Seu primeiro problema é este. Quando ela era uma primeira-dama politicamente ativa durante a presidência de seu marido, a política econômica no mandato operou de acordo com a Lista A. Então uma pergunta que Hillary deve responder agora é se a política econômica em uma segunda presidência Clinton será similar àquela, ou será diferente? Seus oponentes Republicanos tentarão esfregá-la com a esponja ‘Bill Clinton’, apontando para a infidelidade sexual e uma possível corrupção financeira ou pior. Seus críticos progressistas deveriam se preocupar mais com a extensão com que as atividades globais da Fundação Clinton estão apontando para o compromisso de seu marido com os princípios neoliberais. Porque se não houve uma ruptura, e ele continua entre seus conselheiros, ela, de fato, realizou uma ruptura, e quanto ela conseguirá suportar nessa ruptura?
E então há o segundo problema, o maior deles. Se a resposta para a primeira pergunta é que sim, as políticas serão diferentes, mas operadas na Lista B (que é basicamente a política econômica bloqueada do mandato Obama), ou irão se se estender para abranger algumas dimensões (ou a totalidade) da Lista C, como agora acreditam serem essenciais muitos apoiadores radicais de Sanders? Quão radicalizada Clinton se tornou? O quanto disso é show e o quanto disso é real?
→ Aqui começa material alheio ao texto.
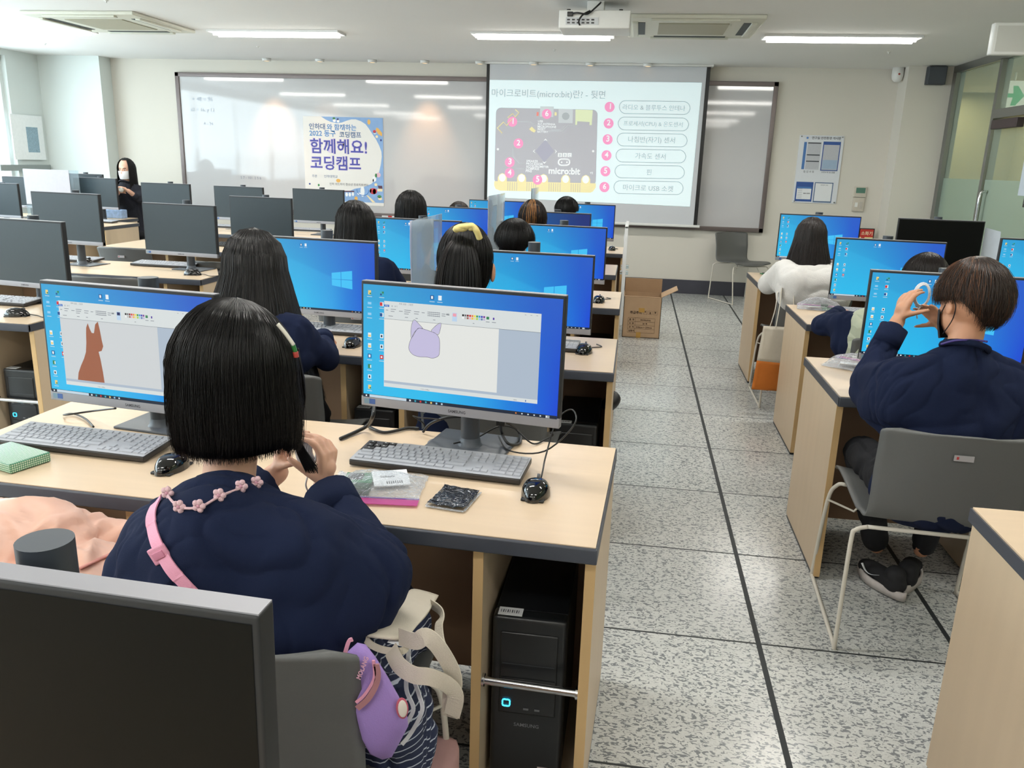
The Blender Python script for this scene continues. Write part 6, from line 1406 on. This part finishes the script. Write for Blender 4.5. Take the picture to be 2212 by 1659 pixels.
# sneakers
solew = mat('grey_white_sole', (200, 192, 188), .6, var=.15, scale=60)
shob = mat('black_knit', (26, 26, 30), .8)
for k, (px0, py0, px1, py1, lb) in enumerate(((1812, 1195, 1925, 1295, 'black sneaker with a white curved mark'), (1995, 1190, 1965, 1280, 'second black sneaker'))):
    a = at(px0, py0, z=.04); b_ = at(px1, py1, z=.02); d = (a-b_); d.z = 0; L = .245; d.normalize(); sd = Vector((-d.y, d.x, 0)); b_.z = 0
    if k == 0: b_ += sd*-.045
    else: b_ += sd*.02
    vs, fs, ns = blob([('c', b_+d*.04+Vector((0, 0, .055)), b_+d*.19+Vector((0, 0, .045)), .037, .030), ('e', b_+d*.05+Vector((0, 0, .085)), (.036, .04, .035)), ('e', b_+d*.20+Vector((0, 0, .042)), (.036, .04, .026))], .006, 3)
    MB().add(vs, fs, shob, True).build('sneaker_upper', boy, off=bb)
    def so(u, v): 
        aa = u*2*PI; x_ = .5+.5*math.cos(aa); wv = .040*(1-.18*math.cos(aa)**2)*(1-.16*math.sin(2*PI*x_+.3)); 
        return tuple(b_+d*(.12+.132*math.cos(aa)*(1+.02*v))+sd*(wv*math.sin(aa))+Vector((0, 0, .004+.032*v+.018*(x_-.5)**2*2)))
    o = MB().grid(so, 32, 2, solew).build('sneaker_sole', boy, off=bb); md = o.modifiers.new('t', 'SOLIDIFY'); md.thickness = .008
    if k == 0:
        c0 = b_+d*.13+sd*.040+Vector((0, 0, .055)); 
        MB().tube(catmull([c0+d*.055+Vector((0, 0, .012)), c0+d*.03+Vector((0, 0, -.006)), c0+d*0.0+Vector((0, 0, -.006)), c0-d*.045+Vector((0, 0, .014))], 6), .0050, paper, 6, r_end=.001, flat=.5).build('curved_mark', boy, off=bb)
# cable loop in his hand
hd = Vector(A(1992, 640, 2.845)); mb = MB()
for k in range(3): mb.tube([hd+Vector(((.020+.003*k)*math.cos(a), .003*k, (.034+.003*k)*math.sin(a)))+Vector((0, 0, .004)) for a in [i*2*PI/20 for i in range(20)]], .0022, cbm, 6, closed=True)
mb.tube(catmull([hd+Vector((.0, 0, -.035)), hd+Vector((-.008, 0, -.055)), hd+Vector((-.004, 0, -.075))], 4), .0022, cbm, 6)
tag(mb.build('cable_bundle', off=hd, loc=hd), 'looped white cable held by the boy with the black mask', 'cable')

# ---- generic seated children seen from behind
def child(label, px_, py_, yh, L=.3, m=hairm, top=navy, top_name='sweatshirt', yaw=0, ears=False, hw=.094, strands=600, x_off=0, lean=.12, s=.9, sk=skin, arms=True, short=False, sh_w=.155, elbow=.06, topz=None, wide=.155, ar_=.060, ex=None, **kw):
    """px,py: photo point of the top of the hair; yh: depth of the head"""
    p = at(px_, py_, y=yh); c = Vector((p.x, yh, p.z-.118)); bx_ = c.x+x_off; yb = yh-lean
    zs = c.z-.205
    sl, sr_ = (bx_-sh_w, yb+.02, zs), (bx_+sh_w, yb+.02, zs)
    ar = []
    if arms:
        for sd, q_ in ((-1, sl), (1, sr_)):
            ar.append(dict(s=q_, e=(q_[0]+sd*elbow, yb+.16, .76), w=(q_[0]-sd*.05, yb+.40, .79), r=(ar_, ar_*.88, .042), h=dict(d=(-sd*.35, .9, .05), pn=(0, .1, -1), s=.85, curl=.5, side=sd)))
    base = (bx_, yb, .45)
    b, Mx = person(label, base, c, head_r=(.074, .090, .100), head_yaw=yaw, head_pitch=-.2, torso=(bx_, yb-.01, zs-.17), shoulders=(sl, sr_), hips=(bx_, yb-.02, .50), arms=ar, sk=sk, top=top, top_name=top_name, tw_=wide, extra=ex(bx_, yb, zs) if ex else [('c', (bx_-sh_w*.72, yb+.01, zs-.09), (bx_+sh_w*.72, yb+.01, zs-.09), ar_*1.5, ar_*1.5), ('c', (bx_-sh_w*.55, yb-.0, zs-.22), (bx_+sh_w*.55, yb-.0, zs-.22), ar_*1.8, ar_*1.8)], voxel=.012, ears=ears, s=s,
        legs=(((bx_-.08, yb, .50), (bx_-.09, yb+.34, .50), (bx_-.09, yb+.36, .08)), ((bx_+.08, yb, .50), (bx_+.09, yb+.34, .50), (bx_+.09, yb+.36, .08))))
    hr_ = (hw, hw*1.12, .114)
    if short: make_hair('short_hair', b, c+Vector((0, -.002, .006)), (hw*.96, hw*1.10, .112), yaw, .02, m, face_open=R(52), thf=lambda az: R(90+50*max(0, min(1, (1.25-abs(az))/.85))), strands=strands, sr=.0012, pitch=-.18, seed=int(px_), frizz=.009, crown=.012)
    else: make_hair('long_hair', b, c+Vector((0, -.004, .004)), hr_, yaw, L, m, strands=strands, sr=.0013, pitch=-.18, seed=int(px_), frizz=.010, crown=.015, **kw)
    return b, Mx, c, base
child('girl with very long straight black hair, second row', 548, 495, 2.72, L=.48, hw=.103, strands=2400, flare=.30, back=.16, elbow=.055, x_off=.02, sh_w=.160)
b3, Mx3, c3, bs3 = child('girl with half-up black hair tied with a yellow scrunchie', 1008, 484, 2.80, L=.10, hw=.092, ears=True, strands=1200, face_open=R(97), tuck=.03, x_off=.02, s=1.0)
for sd in (-1, 1): MB().ell(c3+Vector((sd*.095, .0, -.045)), (.010, .019, .033), skin2, 14).ell(c3+Vector((sd*.099, -.002, -.045)), (.006, .011, .020), skin, 12).build('ear', b3, off=bs3)
# ponytail
mb = MB(); rn = random.Random(9)
for k in range(900):
    a = rn.uniform(0, 6.28); rr0 = rn.random()**.5; dx, dy = rr0*math.cos(a), rr0*math.sin(a)
    P = [c3+Vector((dx*.030, -.080+dy*.01, .075)), c3+Vector((dx*.060, -.112+dy*.02, .03)), c3+Vector((dx*.080, -.130+dy*.025, -.05)), c3+Vector((dx*.082, -.138+dy*.028, -.14)), c3+Vector((dx*.074, -.135+dy*.03, -.235+.01*rn.random()))]
    mb.tube(catmull(P, 3), .0015, hairb if a > 3.6 and a < 3.9 else hairm, 3, r_end=.0004)
mb.build('ponytail', b3, off=bs3)
vs = catmull([A(985, 497, 2.70), A(992, 491, 2.69), A(1010, 489, 2.685), A(1022, 490, 2.69), A(1030, 500, 2.69), A(1036, 515, 2.70)], 6)
scr_ = MB(); rn = random.Random(4)
scr_.tube(vs, .013, mat('yellow_scrunchie', (232, 214, 140), .75, var=.08, scale=60, bump=.6, bscale=80), 10, flat=.8).ell(A(995, 493, 2.69), (.025, .014, .012), mat('yellow_scrunchie', (232, 214, 140), .75), 14).ell(A(1018, 490, 2.69), (.016, .014, .014), mat('yellow_scrunchie', (232, 214, 140), .75), 12)
tag(scr_.build('scrunchie', off=vs[5], loc=vs[5]), 'pale yellow scrunchie in the hair of the girl in the second row', 'scrunchie')
child('girl with straight black hair past the shoulders, third row left', 768, 434, 4.18, L=.32, hw=.100, flare=.10, back=.12, strands=900, x_off=.03)
child('boy with rounded short black hair, third row right', 1113, 473, 4.24, short=True, hw=.104, strands=1300, ears=False)
child('girl with smooth shoulder-length black hair, fourth row left', 888, 412, 5.65, L=.24, hw=.104, flare=.10, strands=800)
b7, Mx7, c7, bs7 = child('girl with bronze streaks in her tied-back hair, fourth row right', 1152, 432, 5.66, L=.08, m=hairb, hw=.092, strands=700, tuck=.03, face_open=R(56), m2=bronze, m2f=lambda az: .45 if abs(az) < .35 else .03)
child('child whose hair top alone shows above a monitor, fifth row left', 992, 436, 7.05, short=True, m=hairc, hw=.10, strands=400)
child('farthest boy with short black hair in front of the projection screen', 1225, 425, 7.12, short=True, hw=.104, strands=500)
b11, Mx11, c11, bs11 = child('girl with long dark brown hair in a white fleece hoodie, right block', 1756, 470, 5.42, L=.27, m=hairb, top=whiteh, top_name='hoodie', hw=.092, flare=.24, back=.14, strands=1600, x_off=.02, sh_w=.17, elbow=.07, wide=.150, ar_=.078, ex=lambda X, Y, Z: [('c', (X-.12, Y-.07, Z-.07), (X+.12, Y-.07, Z-.07), .125, .125), ('c', (X-.12, Y-.09, Z-.14), (X+.12, Y-.09, Z-.14), .115, .115)])
vs, fs, ns = blob([('e', c11+Vector((.02, -.16, -.26)), (.105, .055, .085)), ('c', c11+Vector((-.08, -.13, -.20)), c11+Vector((.02, -.19, -.32)), .03, .035), ('c', c11+Vector((.12, -.13, -.20)), c11+Vector((.02, -.19, -.32)), .03, .035)], .01, 4)
MB().add(vs, fs, whiteh, True).build('hood', b11, off=bs11)
b12, Mx12, c12, bs12 = child('child with short dark hair in a pale green quilted vest, second right row', 2006, 547, 3.98, short=True, m=hairb, hw=.096, strands=900, x_off=-.16, elbow=.09, sh_w=.165, lean=.10)
def quilt():
    m = mat('pale_green_quilting', (176, 182, 158), .6, var=.05, scale=30); nt = m.node_tree; N = nt.nodes; L = nt.links; tc = N.new('ShaderNodeTexCoord'); mp = N.new('ShaderNodeMapping'); mp.inputs['Rotation'].default_value = (0, .78, 0); mp.inputs['Scale'].default_value = (14, 1, 14); L.new(tc.outputs['Object'], mp.inputs[0])
    v = N.new('ShaderNodeTexVoronoi'); v.inputs['Scale'].default_value = 1; v.inputs['Randomness'].default_value = 0; v.distance = 'CHEBYCHEV'; L.new(mp.outputs[0], v.inputs['Vector']); bp = N.new('ShaderNodeBump'); bp.invert = True; bp.inputs['Strength'].default_value = 1; bp.inputs['Distance'].default_value = .02; L.new(v.outputs['Distance'], bp.inputs['Height']); L.new(bp.outputs[0], N['Principled BSDF'].inputs['Normal']); return m
zs = c12.z-.205; X_ = bs12[0]; Y_ = bs12[1]
vs, fs, ns = blob([('c', (X_-.03, Y_-.02, .56), (X_-.03, Y_-.01, zs-.05), .158, .150), ('c', (X_+.04, Y_-.02, .56), (X_+.04, Y_-.01, zs-.05), .158, .150), ('c', (X_-.10, Y_, zs), (X_+.10, Y_, zs), .075, .075)], .012, 4)
MB().add(vs, fs, quilt(), True).build('quilted_vest', b12, off=bs12)

# ---- masked woman at the far left, facing us
yw = 9.12; p = at(271, 342, y=yw); cw_ = Vector((p.x, yw, p.z-.125)); wb = (cw_.x, yw+.08, .5)
zs = cw_.z-.235
wom, MxW = person('woman with long black hair, white face mask and black top looking at her hands', wb, cw_, head_r=(.080, .096, .115), head_yaw=R(180), head_pitch=-.12, torso=(cw_.x, yw+.07, zs-.20), shoulders=((cw_.x+.17, yw+.05, zs), (cw_.x-.17, yw+.05, zs)), hips=(cw_.x, yw+.08, .52), top=mat('black_knit_top', (30, 32, 42), .9, bump=.2, bscale=400), top_name='knit_top', tw_=.15, voxel=.0095, s=1.02,
    arms=[dict(s=(cw_.x+.17, yw+.05, zs-.02), e=tuple(at(300, 430, y=yw-.08)), w=tuple(at(277, 412, y=yw-.20)), r=(.058, .050, .040), cuff=.45, h=dict(d=tuple(at(262, 404, y=yw-.22)-at(277, 412, y=yw-.20)), pn=(0, -.3, -1), s=.9, curl=.5, side=1)),
          dict(s=(cw_.x-.17, yw+.05, zs-.02), e=tuple(at(246, 432, y=yw-.05)), w=tuple(at(255, 416, y=yw-.20)), r=(.058, .050, .040), cuff=.8, h=dict(d=tuple(at(263, 404, y=yw-.22)-at(255, 416, y=yw-.20)), pn=(0, -.3, -1), s=.9, curl=.5, side=-1))],
    legs=(((cw_.x+.08, yw+.05, .50), (cw_.x+.1, yw-.0, .50), (cw_.x+.1, yw+.1, .08)), ((cw_.x-.08, yw+.05, .50), (cw_.x-.1, yw-.0, .50), (cw_.x-.1, yw+.1, .08))))
make_hair('long_hair', wom, cw_+Vector((0, .004, .006)), (.096, .108, .122), R(180), .24, hairm, face_open=R(48), strands=900, sr=.0014, pitch=-.1, seed=21, frizz=.006, crown=.0, flare=.05, bangs=.02)
mb = MB(); q = lambda x, y, z: MxW @ Vector((x, y, z)); mw = mat('white_mask', (236, 238, 240), .7)
def mfn(u, v):
    a = (u-.5)*2.2; return tuple(q(.074*math.sin(a)*(1-.12*v), .026+.082*math.cos(a)+.006*math.sin(v*PI), -.008-.092*v))
mb.grid(mfn, 14, 8, mw); mb.build('face_mask', wom, off=wb)
mb = MB().ell(at(262, 409, y=yw-.24), (.03, .02, .035), mat('white_gadget', (206, 204, 196), .4), 12)
tag(mb.build('small_gadget', off=at(262, 409, y=yw-.24), loc=at(262, 409, y=yw-.24)), 'small pale gadget in the masked woman\'s hands', 'gadget')
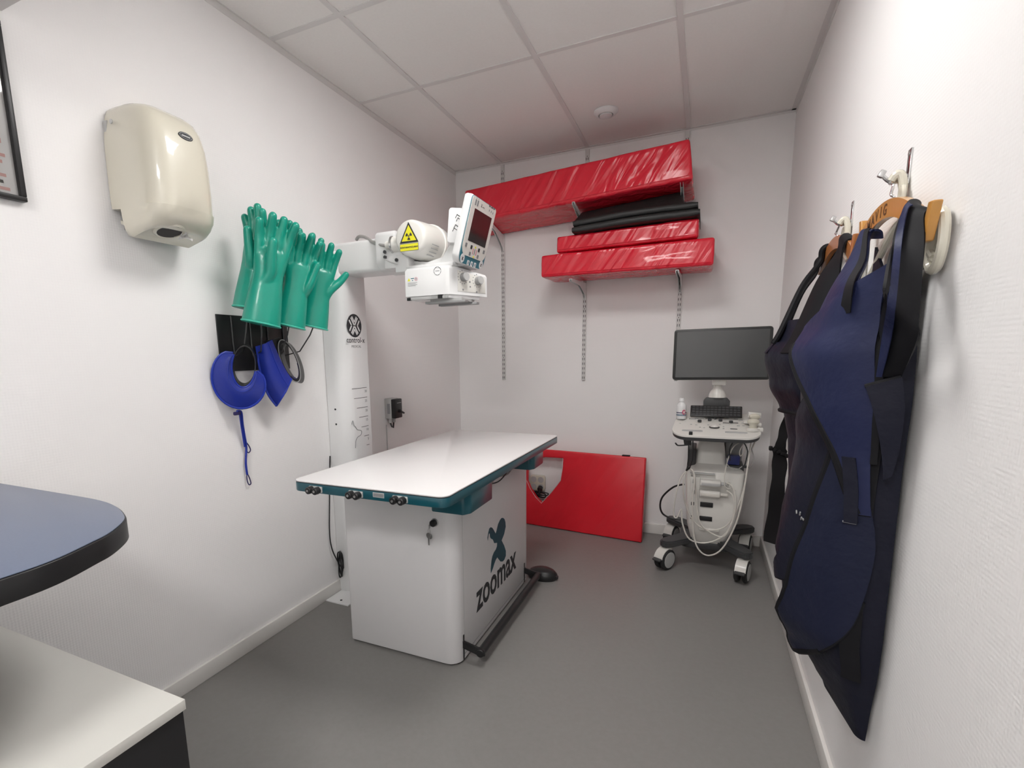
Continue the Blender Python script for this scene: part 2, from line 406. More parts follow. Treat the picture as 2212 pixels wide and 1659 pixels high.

O maior medo da esquerda na coalizão Democrata, é que a ruptura com a lista Clinton original (Lista A) ainda seja tênue e que Clinton dirá coisas radicais (das outras listas incluindo a Lista C) somente para ser eleita. E então, quando estiver no cargo, ela retornará à Lista A, triangulando com Republicanos neoliberais à maneira do primeiro mandato Clinton. É, portanto, uma tarefa vital para ela entre agora e novembro reassegurar seus apoiadores progressistas de que ela não irá fazer nada disso, porque somente se essa garantia for próxima – somente se a profundidade da ruptura com seu próprio passado estiver clara – a vasta maioria dos mobilizados por Sanders irá se portar como soldados na batalha eleitoral para salvar os EUA de um mandato Trump. E ela irá precisar desses soldados.